You need one quarterback who has as many or more turnovers than all but one NFL team (not including his own) and another one who is worse. You need an offense that can put together 17-play drives without scoring.

You need a team in such disarray that the star running back gets 39 touches in one game and five carries in another, the head coach openly and repeatedly says he doesn’t know what’s going on, and the owner stays silent behind the scenes trying to decide when to step in.

You need a team that’s become such a punch line in some football circles that the coach who got fired last year is jokingly called “Vince Lombardi with a dirty cap” by one personnel man while comparing the current carnage.

Kansas City sports fans have taken some misguided criticism this fall, but maybe now the football world can see what drives people to fly banners over the stadium calling for the general manager to be fired.

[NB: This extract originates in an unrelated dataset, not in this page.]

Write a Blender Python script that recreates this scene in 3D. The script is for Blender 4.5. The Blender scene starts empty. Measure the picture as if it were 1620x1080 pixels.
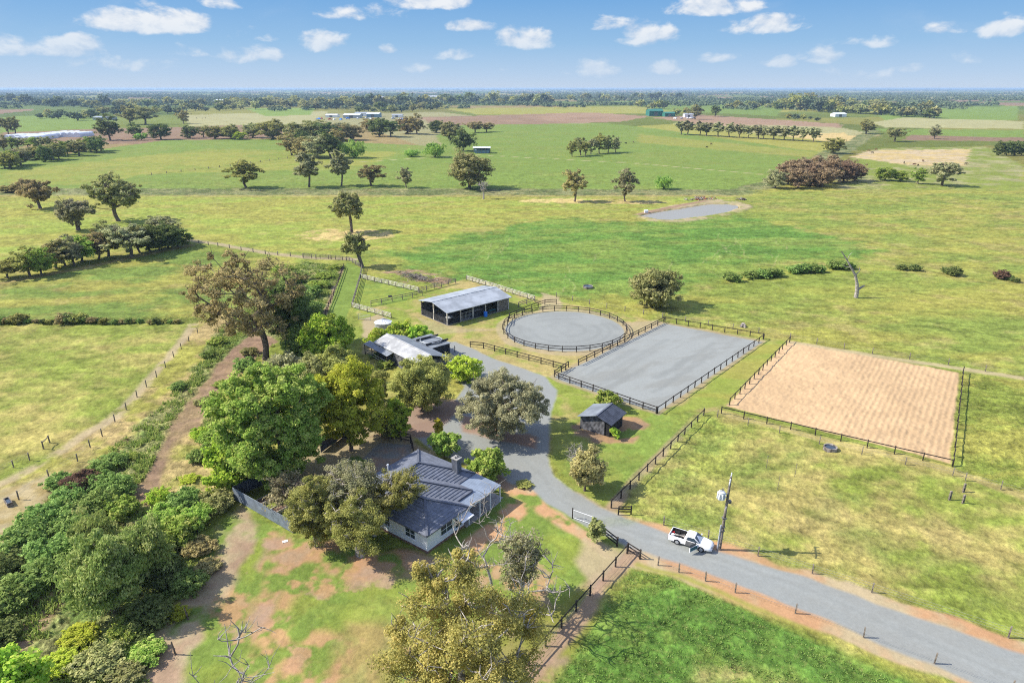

That’s looking more and more likely, by the way. Hunt doesn’t want to fire Scott Pioli, but he doesn’t like to be embarrassed either. The Chiefs are now nine days from what looks to be an ugly Monday night loss in Pittsburgh as Todd Haley presumably pushes his Steelers offense to score a thousand points.

Remember that a week ago, the Chargers lost to the Browns and the week before that blew a 24-point lead at home. The Raiders lost four of their first six games before beating the Chiefs, and the Bucs lost 12 of their previous 13 before beating the Chiefs.

This isn’t a football team — it’s a slump buster in pads.

The Chiefs, with a thorough, consistent and no-snaps-off incompetence that the league has never seen, can no longer be talked about in a serious manner. Not until Hunt takes serious action, anyway.

Maybe the next coach can call a play with the lead. Maybe the next general manager will worry more about the quarterback than candy wrappers.